The shares trade at 18x Q1/23 EPS ($0.32). EPS should improve later this year due to the cost decline of tablets and more subscribers sign up through their partner shops.
OpEx runs at $12M a year today, and will probably increase a little so that's a pre-tax profit of roughly $75M or $3-$4 in EPS after tax (there are just under 20M shares, fully diluted). This would be the end-of-year run rate, not the FY23 result which will be a lot lower due to the continuous buying of tablets and other one-time costs.
Analyst average price target is $12.25.
Conclusion
Rapidly expanding mobile broadband business (250K subscribers already) with their own MVNO backed by $30 per month ACP subsidies while MVNO costs are $15 per subscriber and a one-off $90 per tablet.
Using ACP subscriptions to boost the number of partner shops for their legacy business selling fintech products through a network of local community shops and bodegas serving the underbanked.
Using government ACP receivables to obtain $25M financing to buy tablets in bulk at $65 rather than $92 and resolve the shortage of tablets that has throttled subscriber growth.

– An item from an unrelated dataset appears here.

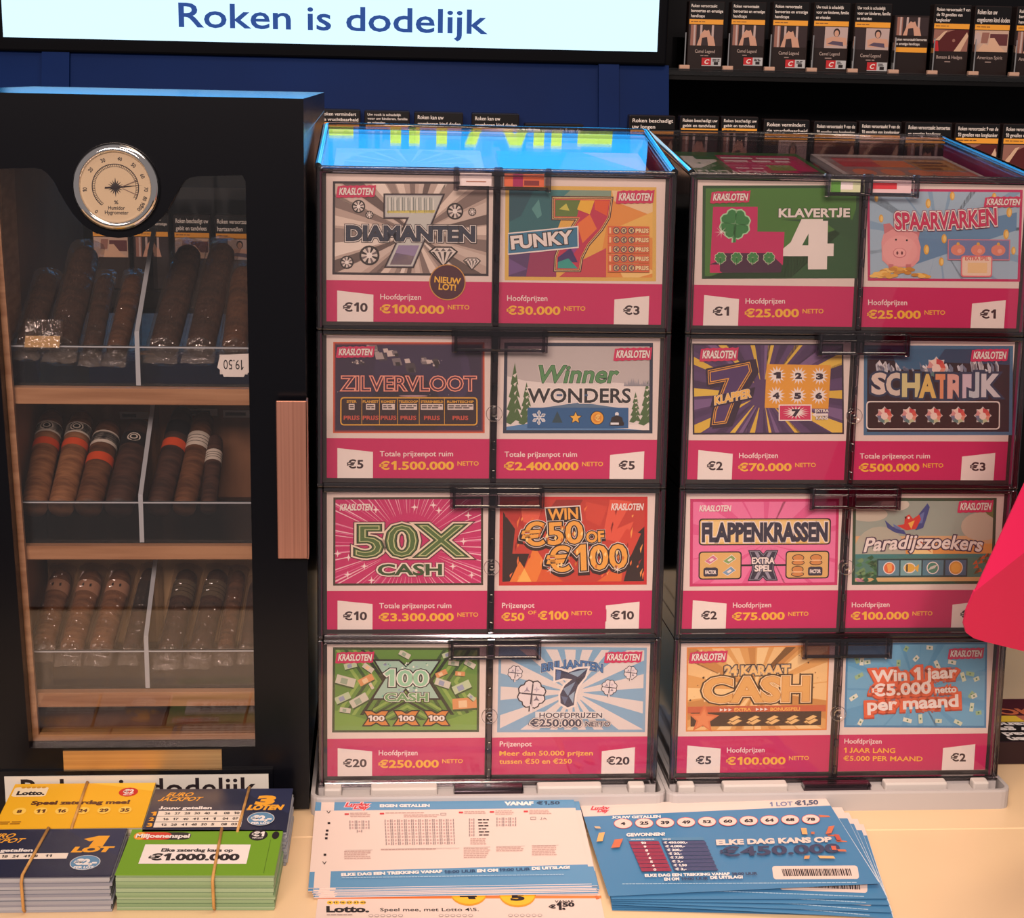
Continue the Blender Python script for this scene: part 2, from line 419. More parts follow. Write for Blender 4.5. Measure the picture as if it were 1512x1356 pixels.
# ---- cigarette packs
PK = col(38, 28, 27, .3); PKTOP = col(15, 14, 16, .28); AMBER = col(240, 166, 56, .4); PKW = col(236, 228, 222)
SKIN = col(206, 158, 136); SKIN2 = col(150, 104, 92); CUR = col(190, 168, 164); DRK = col(48, 34, 38); RED = col(196, 36, 44)
def photo(a, k, y0, y1):
    b = a.box; a.box = (4, y0, 96, y1); H = y1 - y0; P = lambda x, y: (x, y0 + y * H)
    if k == 0:      # pale seated figure before curtains
        a.rect(4, y0, 96, y1, DRK); a.rect(8, y0, 24, y1, SKIN2); a.rect(16, y0, 21, y1, CUR); a.rect(34, y0, 40, y1, CUR); a.rect(66, y0, 72, y1, CUR)
        a.poly([P(26, 1), P(36, .45), P(46, .22), P(58, .22), P(64, .5), P(72, .58), P(78, 1)], SKIN); a.circ(*P(52, .14), 7, DRK, H * .13); a.poly([P(38, 1), P(40, .62), P(54, .58), P(58, 1)], DRK)
    elif k == 1:    # figure lying in bed
        a.rect(4, y0, 96, y1, CUR); a.rect(4, y0, 34, y1, DRK); a.circ(*P(66, .26), 9, DRK, H * .2); a.circ(*P(66, .3), 6, SKIN, H * .15)
        a.poly([P(38, .55), P(56, .45), P(92, .5), P(96, .85), P(40, .9)], SKIN); a.poly([P(42, .8), P(56, .66), P(84, .7), P(86, .9)], col(88, 74, 96))
    elif k == 2:    # dark red lung
        a.rect(4, y0, 96, y1, SKIN2); a.poly([P(4, .7), P(20, .25), P(60, 0), P(96, 0), P(96, .2), P(70, 1), P(4, 1)], col(84, 22, 26)); a.poly([P(4, .5), P(16, .55), P(20, 1), P(4, 1)], RED)
        a.poly([P(60, 1), P(92, .1), P(96, .3), P(78, 1)], col(214, 178, 150)); a.poly([P(8, .5), P(30, .1), P(40, .05), P(20, .5)], col(214, 178, 150)); a.circ(*P(58, .5), 4, SKIN2)
    else:           # legs and a dark cushion
        a.rect(4, y0, 96, y1, col(198, 168, 150)); a.rect(46, y0 + .15 * H, 94, y0 + .7 * H, col(96, 48, 52)); a.poly([P(24, .1), P(44, .1), P(40, .6), P(22, .6)], SKIN2)
        a.poly([P(12, 1), P(30, .62), P(42, .7), P(46, .35), P(58, .34), P(74, .72), P(92, 1)], col(216, 176, 148)); a.circ(*P(12, .4), 9, CUR, H * .3)
    a.box = b
WARN = {'h': ['Roken veroorzaakt', 'hartaanvallen'], 'b': ['Roken veroorzaakt', 'beroertes en ernstige', 'handicaps'], 's': ['Uw rook is schadelijk', 'voor uw kinderen, familie', 'en vrienden'],
        'l': ['Roken veroorzaakt 9 van', 'de 10 gevallen van', 'longkanker'], 'l2': ['Roken veroorzaakt 9 van de', '10 gevallen van longkanker'], 'k': ['Roken kan uw', 'ongeboren kind doden'],
        't': ['Roken beschadigt uw', 'gebit en tandvlees'], 'v': ['Roken vermindert', 'de vruchtbaarheid'], 'u': ['Roken beschadigt', 'uw longen'],
        'b2': ['Roken veroorzaakt beroertes', 'en ernstige handicaps']}
def warning(a, key, y0, hgt, x0=7, wide=88):
    L = WARN[key]; st = hgt / len(L); mx = max(len(q) for q in L)
    for k, q in enumerate(L): a.text(q, x0, x0 + wide * len(q) / mx, y0 + st * (k + .82), st * .62, PKW, .014)
def pack(x0, x1, zb, zt, Y, label, group, warn, ph, brand=None, sticker=False, old=False, rot=0.0, low=False):
    w, h = x1 - x0, zt - zb; t = thing('cigarette_pack', label, 'cigarette pack', ((x0 + x1) / 2, Y, zb), (0, 0, rot), group)
    X = Matrix.Translation((-w / 2, 0, 0)); H = 100 * h / w
    m = M(); m.X = X; m.box(0, w, 0, .021, 0, h, PK, .0012, 1); m.build('carton', t)
    a = Art([(0, 0), (100, 0), (100, H), (0, H)], w, h); a.X = X @ UPRIGHT; a.box = None
    if old:
        photo(a, 0, 5, 54); warning(a, 'b2', 58, 24); a.rect(3, 86, 97, 99, AMBER)
    elif low:
        a.rect(2, 2, 98, 31, PKTOP); warning(a, warn, 4, 26); a.rect(3, 31, 97, 42, AMBER); a.lines(7, 50, 35, 3, 1, 2.0, col(120, 80, 40)); photo(a, ph, 44, min(118, H - 2))
    else:
        a.rect(2, 2, 98, 46, PKTOP); warning(a, warn, 5, 40); a.rect(3, 48, 97, 61, AMBER)
        for k in range(1): a.lines(7, 50, 53, 3, 1, 2.2, col(120, 80, 40))
        photo(a, ph, 63, min(118, H - 2))
        if brand and H > 140:
            a.text(brand, 50 - 2.3 * len(brand), 50 + 2.3 * len(brand), 137, 9, col(196, 176, 168), 0.0); a.lines(38, 62, 143, 3, 1, 3, col(150, 130, 124))
    a.build('print', t)
    if sticker:
        a = Art([(0, 0), (100, 0), (100, H), (0, H)], w, h, layer=45); a.X = X @ UPRIGHT
        a.rect(42, 150, 96, 172, col(190, 194, 198)); a.rect(42, 150, 68, 170, RED); a.text('C', 49, 60, 166, 12, PKW, .03, sh=.3); a.lines(72, 92, 153, 4, 2, 2.6, INK); a.rect(76, 161, 88, 169, INK)
        tag(a.build('price_sticker', t), 'red and grey price sticker')
    return t
UP = 'cigarette packs on the upper shelf'
for k, (x0, x1, zb, zt, wn, ph, br, st, lb) in enumerate((
    (.4714, .5231, .5719, .6649, 'b', 0, 'Camel Legend', 1, 'brown cigarette pack with seated figure picture, first on the upper shelf beside the lit screen'),
    (.5320, .5830, .5722, .6655, 'b', 0, 'Camel Legend', 1, 'brown cigarette pack with seated figure picture, second from the lit screen on upper shelf'),
    (.5919, .6450, .5726, .6669, 'b', 0, 'Camel Legend', 1, 'brown cigarette pack with seated figure picture, third from the lit screen on upper shelf'),
    (.6510, .7043, .5729, .6674, 's', 1, 'Camel Legend', 1, 'brown cigarette pack with picture of person lying down, left one of two on upper shelf'),
    (.7104, .7649, .5722, .6678, 's', 1, 'Camel Legend', 1, 'brown cigarette pack with picture of person lying down, right of two, beside shorter pack'),
    (.7689, .8207, .5725, .6525, 'b', 0, None, 0, 'shorter black cigarette pack with its picture above the warning, on the upper shelf'),
    (.8257, .8806, .5728, .6687, 'l', 2, 'Benson & Hedges', 0, 'cigarette pack with dark red lung picture on the upper shelf'),
    (.8857, .9398, .5731, .6682, 'k', 3, 'American Spirit', 0, 'cigarette pack with pale bent legs picture on the upper shelf'),
    (.9469, 1.0022, .5734, .6687, 'b', 0, 'American Spirit', 0, 'cigarette pack at the right end of the upper shelf, cut by the photo edge'))):
    pack(x0, x1, .5696, zt, 1.1, lb, UP, wn, ph, br, st, br is None)
LO = 'cigarette packs on the middle shelf'
for k, (x0, x1, zt, wn, ph, lb) in enumerate((
    (-.0443, .0111, .5120, 'v', 1, 'black topped cigarette pack partly hidden behind the upper right corner of the humidor'),
    (.0165, .0766, .5114, 's', 0, 'cigarette pack with three line warning peeking over the left dispenser stack'),
    (.0829, .1479, .5109, 'k', 3, 'cigarette pack over left dispenser stack, left one of two with equal two line warnings'),
    (.1597, .2231, .5107, 'k', 3, 'cigarette pack over left dispenser stack, right one of two with equal two line warnings'),
    (.2307, .3101, .4985, 'l2', 2, 'lower cigarette pack whose wrapper edge barely shows over the left dispenser stack'),
    (.3719, .4344, .5121, 'u', 2, 'cigarette pack standing alone behind the gap between the two dispenser stacks'),
    (.4409, .4944, .5126, 't', 0, 'cigarette pack with gum and teeth warning over right stack, left one of the two'),
    (.4972, .5481, .5128, 't', 0, 'cigarette pack with gum and teeth warning over right stack, right one of the two, narrower'),
    (.5558, .6190, .5103, 'v', 1, 'cigarette pack with large lettered fertility warning above the right dispenser stack'),
    (.6248, .6845, .5089, 'l2', 2, 'cigarette pack with small two line lung warning, left of two alike above the right stack'),
    (.6873, .7464, .5101, 'l2', 2, 'cigarette pack with small two line lung warning, right of two alike over right stack'),
    (.7512, .8171, .5104, 'b2', 0, 'cigarette pack with stroke warning above the right end of the right stack'),
    (.8210, .8843, .5099, 'l2', 2, 'cigarette pack showing dark red picture below its warning, beside the right stack lid'),
    (.8882, .9518, .5103, 'l2', 2, 'cigarette pack at the right photo edge on the middle shelf with red picture'))):
    pack(x0, x1, .4076, zt, .952, lb, LO, wn, ph, low=True)
TH = 'cigarette packs seen through the humidor glass'
for k, (x0, x1, ph, wn, lb) in enumerate((
    (-.3470, -.2980, 3, 'k', 'cigarette pack seen through the humidor glass, just below the left of the round gauge'),
    (-.2930, -.2450, 0, 'b', 'cigarette pack seen through the humidor glass just below the right of the round gauge'),
    (-.2390, -.1900, 3, 't', 'cigarette pack with amber strip seen through the humidor glass right of the gauge'),
    (-.1840, -.1340, 1, 'h', 'cigarette pack with amber strip seen at the right edge of the humidor window'))):
    pack(x0, x1, .2682, .3690, .952, lb, TH, wn, ph)
dv0 = None
for k, x in enumerate((.4650, .5270, .5870, .6478, .7070, .7665, .8230, .8830, .9430)):
    if dv0 is None:
        dv0 = thing('shelf_divider', 'clear plastic pack divider at the left end of the upper shelf beside the screen', 'divider', (x, 1.088, .5696), (0, 0, 0), 'clear dividers between the upper packs')
        m = M(); m.box(-.0075, .0075, -.012, -.004, .0005, .0075, col(206, 168, 146, .2, 0, 0, .6), .0008, 1); m.box(-.0078, .0078, -.0124, -.0118, .0002, .0022, INK); m.build('foot', dv0)  # pinkish highlight on the clear foot put into its colour
        m = M(); m.box(-.0008, .0008, -.010, -.008, .0075, .052, CHROME); m.build('rod', dv0)
        m = M(); m.box(-.0007, .0007, -.006, .10, .0, .045, ACRYL); m.build('fin', dv0)
    else:
        d = copy_tree(dv0); d.location = (x, 1.088, .5696)
        d['label'] = 'clear plastic divider between the %s and %s packs of the upper shelf' % (('first', 'second', 'third', 'fourth', 'fifth', 'sixth', 'seventh', 'eighth')[k - 1], ('second', 'third', 'fourth', 'fifth', 'sixth', 'seventh', 'eighth', 'ninth')[k - 1])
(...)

Selling ACP subscriptions through shops boosts relationships with the customer, reducing attrition and acts as an incentive to attract more shops to join, as well as producing a significant cost advantage ($10-$12 per subscriber versus $50 through ambulant tent-based campaigns). This strategy is already working.

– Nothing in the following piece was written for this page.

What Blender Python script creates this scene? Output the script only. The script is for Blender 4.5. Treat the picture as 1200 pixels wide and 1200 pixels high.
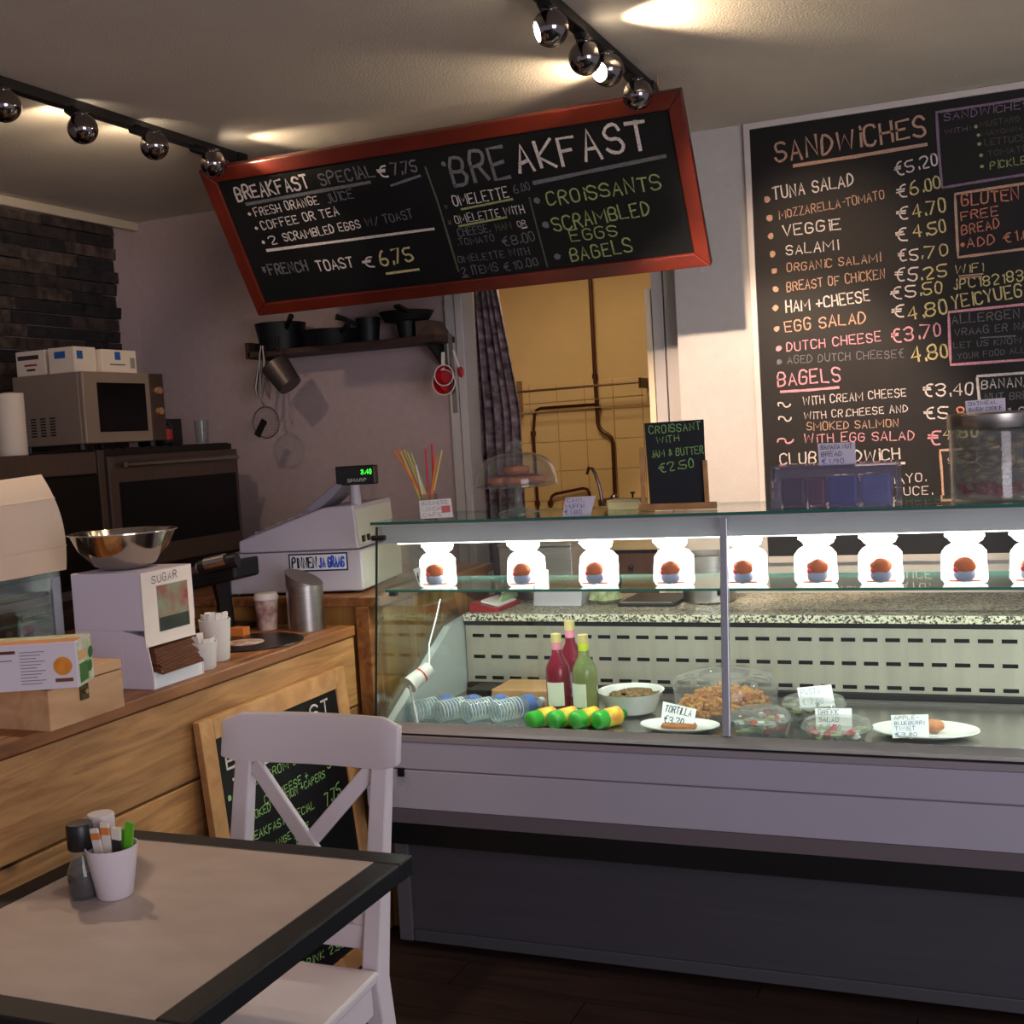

They have 8K shops in the network but there is a pipeline of 25K shops for joining the network.
Unit economics are given a big boost by the $25+ additional profit on the cheaper tablets and the $35+ gain in CAC selling broadband subscriptions through their shops but these benefits will appear only gradual throughout the year.
FY targets $190M in revenue, 500K mobile broadband subscribers and 13K shops.
We see a revived legacy business expanding the network of shops, closing new deals and sell non-ACP subsidized MVNO prepaid cards to family members and a host of additional opportunities.
The shares are cheap, fully diluted they're selling at 0.65x FY23 EV/S (at $6.10 share price).